Les arachnides et les insectes peuvent provoquer des paniques incontrôlables. Au cours d’une excursion en VTT dans une garrigue ardéchoise, Nelly jette brusquement son vélo dans le bas-côté du sentier, manquant de causer un carambolage général, et se livre à une danse de saint Guy ponctuée de cris affolés: «Je suis attaquée par une horrible bête noire!» «C’est un papillon, Nelly.» Elle se rend compte du ridicule de la situation: «Oui, mais un gros papillon. Un papillon noir.»

En général, le spectacle des beautés naturelles laisse indifférents les adolescents: c’est une poésie réservée aux personnes d’un certain âge. A Mathilde qui gémit devant le panneau jaune des sentiers pédestres «Yvonand 2h30», j’essaye de démontrer le bonheur d’être au centre du plus beau pays du monde, au soleil, avec vue sur les moissons, le Jura et les Alpes. J’évoque Gustave Roud pour qui la marche dans ce paysage fut une raison de vivre. «Vous ne me convaincrez pas. Vous me parlez comme ma grand-mère quand je fais la tronche en balade.» Mathilde daigne esquisser un sourire lorsque je mentionne bronzage et fitness liés à la pénible activité. Plus loin, le chemin embourbé par les pluies récentes est obstrué de branchages abandonnés par les bûcherons. «Dites, Monsieur, votre marche c’est Koh-Lanta! Vous êtes au moins sûr qu’on est sur le bon chemin?» En effet, il vaut mieux ne pas se tromper d’itinéraire: c’est l’émeute assurée si on doit revenir en arrière.

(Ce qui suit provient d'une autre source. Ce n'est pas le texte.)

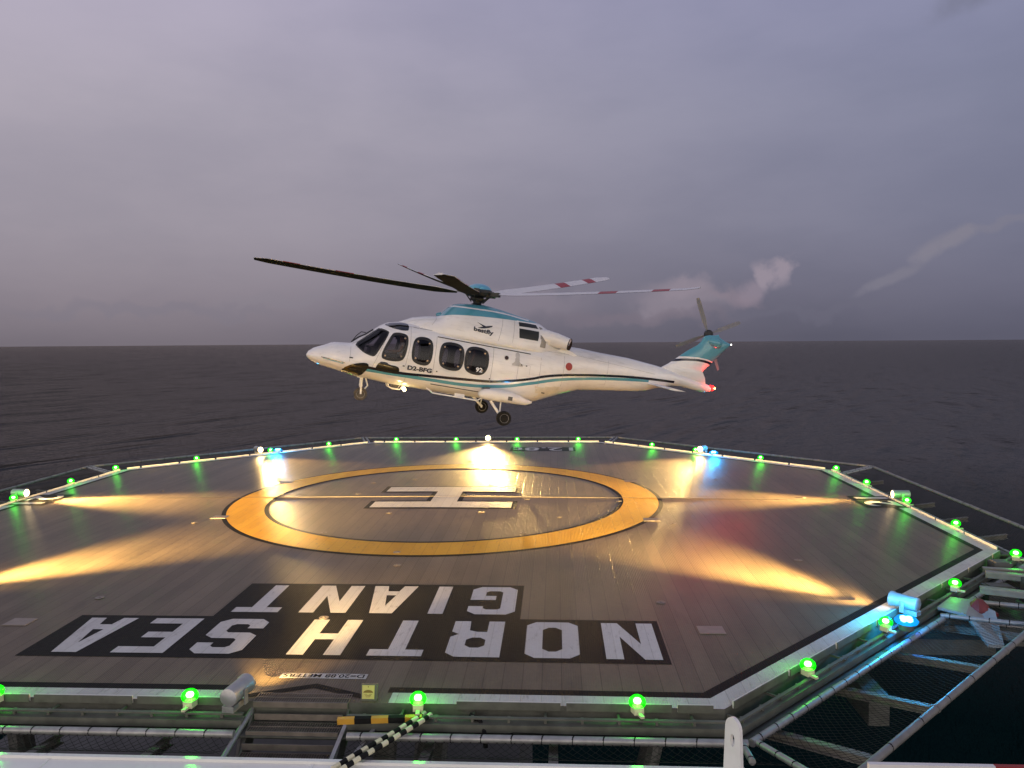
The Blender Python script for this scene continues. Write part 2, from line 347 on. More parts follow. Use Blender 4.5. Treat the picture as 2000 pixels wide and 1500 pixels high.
# name of the ship, read from the far side (turned by 180 degrees)
GW, GH, GS, CH = .84, 1.45, .265, .15
def chamf(w, h, c, x0=0, y0=0): return [(x0 + c, y0), (x0 + w - c, y0), (x0 + w, y0 + c), (x0 + w, y0 + h - c), (x0 + w - c, y0 + h), (x0 + c, y0 + h), (x0, y0 + h - c), (x0, y0 + c)]
def glyph(ch):
    w, h, s, c = GW, GH, GS, CH; t = .24
    if ch == 'N': return [[(0, 0), (s, 0), (s, h * .60), (w - s, 0), (w, 0), (w, h), (w - s, h), (w - s, h * .40), (s, h), (0, h)]], w
    if ch == 'O': return [chamf(w, h, c), chamf(w - 2 * s, h - 2 * t, .10, s, t)], w
    if ch == 'R': return [[(0, 0), (s, 0), (s, .46), (.42, .46), (w - s - .02, .40), (w - s, 0), (w, 0), (w, .46), (w - .12, .56), (w, .68), (w, h - c), (w - c, h), (0, h)], chamf(w - 2 * s, .40, .09, s, .70)], w
    if ch == 'T': return [[(w / 2 - s / 2, 0), (w / 2 + s / 2, 0), (w / 2 + s / 2, h - t), (w, h - t), (w, h), (0, h), (0, h - t), (w / 2 - s / 2, h - t)]], w
    if ch == 'H': return [[(0, 0), (s, 0), (s, h / 2 - t / 2), (w - s, h / 2 - t / 2), (w - s, 0), (w, 0), (w, h), (w - s, h), (w - s, h / 2 + t / 2), (s, h / 2 + t / 2), (s, h), (0, h)]], w
    if ch == 'S': return [[(c, 0), (w - c, 0), (w, c), (w, h / 2), (w - c, h / 2 + t / 2), (s + .06, h / 2 + t / 2), (s, h / 2 + t / 2 + .06), (s, h - t - .06), (s + .06, h - t), (w - s - .06, h - t), (w - s, h - t - .06), (w - s, h - .42), (w, h - .42), (w, h - c), (w - c, h), (c, h), (0, h - c), (0, h / 2), (c, h / 2 - t / 2), (w - s - .06, h / 2 - t / 2), (w - s, h / 2 - t / 2 - .06), (w - s, t + .06), (w - s - .06, t), (s + .06, t), (s, t + .06), (s, .42), (0, .42), (0, c)]], w
    if ch == 'E': return [[(0, 0), (w, 0), (w, t), (s, t), (s, h / 2 - t / 2), (w * .8, h / 2 - t / 2), (w * .8, h / 2 + t / 2), (s, h / 2 + t / 2), (s, h - t), (w, h - t), (w, h), (0, h)]], w
    if ch == 'A': return [[(0, 0), (s, 0), (s + .05, .30), (w - s - .05, .30), (w - s, 0), (w, 0), (w / 2 + .20, h), (w / 2 - .20, h)], [(s + .065, .52), (w - s - .065, .52), (w / 2, 1.08)]], w
    if ch == 'G': return [[(c, 0), (w - c, 0), (w, c), (w, .72), (w * .45, .72), (w * .45, .50), (w - s, .50), (w - s, t + .06), (w - s - .06, t), (s + .06, t), (s, t + .06), (s, h - t - .06), (s + .06, h - t), (w - s - .06, h - t), (w - s, h - t - .06), (w - s, h - .40), (w, h - .40), (w, h - c), (w - c, h), (c, h), (0, h - c), (0, c)]], w
    if ch == 'I': return [[(0, 0), (s, 0), (s, h), (0, h)]], s
def word(txt, starts, y_base):
    """Rows are read with -x as the reading direction and -y as up; starts are each letter's first edge."""
    return [[[(x - gx, y_base - gy) for gx, gy in lp] for lp in glyph(ch)[0]] for ch, x in zip(txt, starts)]
drape("name_panel", [[[(-5.07, -11.71), (4.935, -11.71), (4.935, -9.98), (2.63, -9.98), (2.63, -8.21), (-2.72, -8.21), (-2.72, -9.98), (-5.07, -9.98)]]], .004, bmark_m, deck)
drape("ship_name", word("NORTHSEA", (4.83, 3.60, 2.385, 1.20, -.04, -1.62, -2.81, -3.97), -10.115) + word("GIANT", (2.52, 1.27, .60, -.44, -1.65), -8.33), .008, wmark_m, deck)
def text_polys(txt, size, sx=1., sy=1., font_w=0.):
    """Built-in lettering turned into plain triangles: list of (x, y) triangles, anchored at its left baseline."""
    c = bpy.data.curves.new("t", 'FONT'); c.body = txt; c.size = size; c.fill_mode = 'FRONT'; c.offset = font_w; c.resolution_u = 4
    o = bpy.data.objects.new("t", c); COL.objects.link(o); dg = bpy.context.evaluated_depsgraph_get(); me = bpy.data.meshes.new_from_object(o.evaluated_get(dg))
    me.calc_loop_triangles(); P = [v.co.copy() for v in me.vertices]
    tr = [[(P[i].x * sx, P[i].y * sy) for i in t.vertices] for t in me.loop_triangles]
    bpy.data.objects.remove(o); bpy.data.curves.remove(c); bpy.data.meshes.remove(me)
    return tr
def fit_text(txt, w, h, bold=.0):
    tr = text_polys(txt, 1.0, font_w=bold); xs = [p[0] for t in tr for p in t]; ys = [p[1] for t in tr for p in t]
    x0, x1, y0, y1 = min(xs), max(xs), min(ys), max(ys)
    return [[((x - x0) / (x1 - x0) * w, (y - y0) / (y1 - y0) * h) for x, y in t] for t in tr]
drape("weight_panel", [[[(1.30, 9.95), (4.10, 9.95), (4.10, 11.2), (1.30, 11.2)]]], .004, bmark_m, deck)
drape("weight_marking", [[[(4.0 - x, 11.08 - y) for x, y in t]] for t in fit_text("12.8t", 2.6, 1.0, .015)], .008, wmark_m, deck)
drape("size_plate", [[[(-.70, -12.36), (.55, -12.36), (.55, -12.20), (-.70, -12.20)]]], .004, wmark_m, deck)
drape("size_marking", [[[(.51 - x, -12.225 - y) for x, y in t]] for t in fit_text("D=20.88 METERS", 1.17, .11, .012)], .008, bmark_m, deck)
# 21 (overall length in metres) read from outside, at both ends of the centre line
for sgn in (1, -1):
    a = 11.9 * sgn
    drape("length_panel", [[[(a, -.98), (13.04 * sgn, -.98), (13.04 * sgn, .62), (a, .62)]]], .0085, bmark_m, deck)
    tr = fit_text("21", 1.25, .95, .02)
    drape("length_marking", [[[(sgn * (12.99 - y), (x - .80) if sgn > 0 else (.45 - x)) for x, y in t]] for t in tr], .0125, wmark_m, deck)
# seam strip along the centre line
b = MB()
for i in range(26): 
    x0, x1 = -13 + i, -12 + i
    b.bar((x0, 0, dz(x0, 0) + .004), (x1, 0, dz(x1, 0) + .004), .03, .014)
b.build("centre_seam", mat("seam_metal", (.13, .11, .085), .5, .0, .2), deck)
# upstand along the rim, broken by drainage gaps
b = MB()
for k in range(8):
    p, q = Vector((*octo(13.085)[k], 0)), Vector((*octo(13.085)[(k + 1) % 8], 0)); L_ = (q - p).length; d = (q - p).normalized()
    t = .18
    while t < L_ - .2:
        t2 = min(t + 1.36, L_ - .16)
        a_, b_ = p + d * t, p + d * t2
        if not (k == 6 and a_.x < 1.0 and b_.x > -.9):
            for off, mi in ((-.009, 0), (.009, 1)): b.bar((a_.x + SIDE_DIR[k].x * off, a_.y + SIDE_DIR[k].y * off, EDGE_Z + .015 - mi * .002), (b_.x + SIDE_DIR[k].x * off, b_.y + SIDE_DIR[k].y * off, EDGE_Z + .015 - mi * .002), .017, .10, mi)
        t = t2 + .075
b.build("rim_upstand", [mat("upstand_paint", (.66, .65, .60), .4, 0, .1), gsteel], deck)
# girder flange, cable tray and gutter outside the rim
b = MB(); oa = [Vector((*p, 0)) for p in octo(13.30)]; ob_ = [Vector((*p, 0)) for p in octo(13.36)]
for k in range(8):
    p, q = oa[k], oa[(k + 1) % 8]; p2, q2 = ob_[k], ob_[(k + 1) % 8]; nrm = SIDE_DIR[k]; d = (q - p).normalized(); L_ = (q - p).length
    for a_, c_ in ([(p, q)] if k != 6 else [(p, Vector((-.84, p.y, 0))), (Vector((.54, p.y, 0)), q)]):
        b.bar(a_ + Vector((0, 0, -.16)), c_ + Vector((0, 0, -.16)), .05, .022)
        b.bar(a_ + Vector((0, 0, -.27)), c_ + Vector((0, 0, -.27)), .14, .10)
    b.bar(p2 + Vector((0, 0, -.37)), q2 + Vector((0, 0, -.37)), .26, .02)
    t = .15
    i = 0
    while t < L_:
        c = p + d * t
        if k == 6 and -.86 < c.x < .56: t += .47; i += 1; continue
        b.bar(c - nrm * .02 + Vector((0, 0, -.15)), c - nrm * .02 + Vector((0, 0, -.38 if i % 3 == 0 else -.23)), .035, .05, up=tuple(nrm))
        b.bar(c - nrm * .24 + Vector((0, 0, -.2)), c + Vector((0, 0, -.2)), .03, .03) if i % 2 == 0 else None
        t += .47; i += 1
b.build("cable_tray", gsteel, deck)
# support legs and girders below the plating
b = MB()
for x in (-8, 0, 8): b.bar((x, -11.5, -.85), (x, 11.5, -.85), .3, .45)
for y in (-8, 0, 8): b.bar((-11.5, y, -1.2), (11.5, y, -1.2), .3, .3)
for x, y in ((-8, -8), (0, -8), (-8, 8), (0, 8), (0, 0), (6, -6)): b.tube([(x, y, -1.1), (x * .55, y * .3 - 9, -9)], .22, 12)
b.build("support_frame", dsteel, deck)

# fittings let into the deck: round tie-down pots and square cover plates
pot = MB().lathe([(.085, 0), (.085, .003), (.06, .006), (.05, .003)], (0, 0, .003), seg=16).build("tie_down_fitting", mat("pot_steel", (.20, .17, .14), .45, .3))
MB().lathe([(.018, 0), (.022, .006), (.012, .012)], (0, 0, .004), seg=10).build("lug", mat("pot_steel"), pot)
tag(pot, "small round steel tie-down fitting set flush in the deck planks", "tie-down", "round tie-down fittings in the deck")
TIE = [(-1.51, 2.97), (-2.76, 2.32), (-2.79, .41), (1.08, 2.44), (2.41, -.32), (1.22, -2.09), (-1.29, -2.19), (-2.45, -4.34), (2.44, -4.26), (-.3, -6.0), (-.09, -6.97), (5.06, -.47), (6.22, -3.17), (5.73, 2.81), (-6.24, 3.12), (-5.09, .4), (10.54, .32), (5.13, -9.06), (-.75, -10.02), (-5.29, -9.09), (-6.22, -3.24), (-.08, 7.03), (3.33, -2.55), (8.6, 3.3), (-9.4, 1.2), (8.4, -6.3)]
for i, (x, y) in enumerate(TIE):
    o = pot if i == 0 else copy_tree(pot); o.location = (x, y, dz(x, y) + .006)
plate0 = MB().box((0, 0, -.001), (.42, .34, .006)).box((0, 0, .0015), (.36, .28, .004)).build("cover_plate", mat("plate_metal", (.24, .20, .16), .5, .1))
PL = [((-5.81, -2.61), "flat cover plate lying on the left of the yellow circle", .0), ((5.73, -2.73), "flat cover plate on the near right rim of the yellow circle", .0),
      ((5.72, 2.77), "flat cover plate on the far right rim of the yellow circle", .0), ((-5.76, 2.52), "flat cover plate on the far left rim of the yellow circle", 0.),
      ((5.77, -10.35), "square cover plate to the right of the letter N", .0), ((-5.96, -10.33), "square cover plate to the left of the letter A", .0)]
for i, ((x, y), lb, rz) in enumerate(PL):
    o = plate0 if i == 0 else copy_tree(plate0); o.location = (x, y, dz(x, y) + .008); o.scale = (1, 1, 1)
    tag(o, lb, "cover plate", "cover plates on the deck")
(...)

Il ne faut pas croire que c’est par faiblesse de constitution que les adolescents renâclent lors des randonnées. Il suffit de les lâcher en ville pour vérifier leur prodigieuse résistance à la marche éprouvante sur le dur macadam des trottoirs de toutes leurs capitales chéries: Londres, Paris, Amsterdam, Prague, Barcelone… Lors des voyages dits «d’étude», après la visite obligée de quelque musée dont ils sortent harassés, ils reprennent une vigueur inextinguible lorsque vient le moment où ils peuvent sillonner librement, par petits groupes, les rues commerçantes de la ville. Le plan du centre est téléchargé sur leurs portables, avec les adresses des boutiques à visiter, le Burger King ou le Subway où on se restaurera hâtivement. Dans la crainte que l’expérience ne soit pas renouvelée, ils marquent une ponctualité exemplaire au rendez-vous du retour. Ils rayonnent du bonheur d’avoir «fait des affaires» à l’achat de fringues de marques internationales «tellement plus avantageuses que chez nous».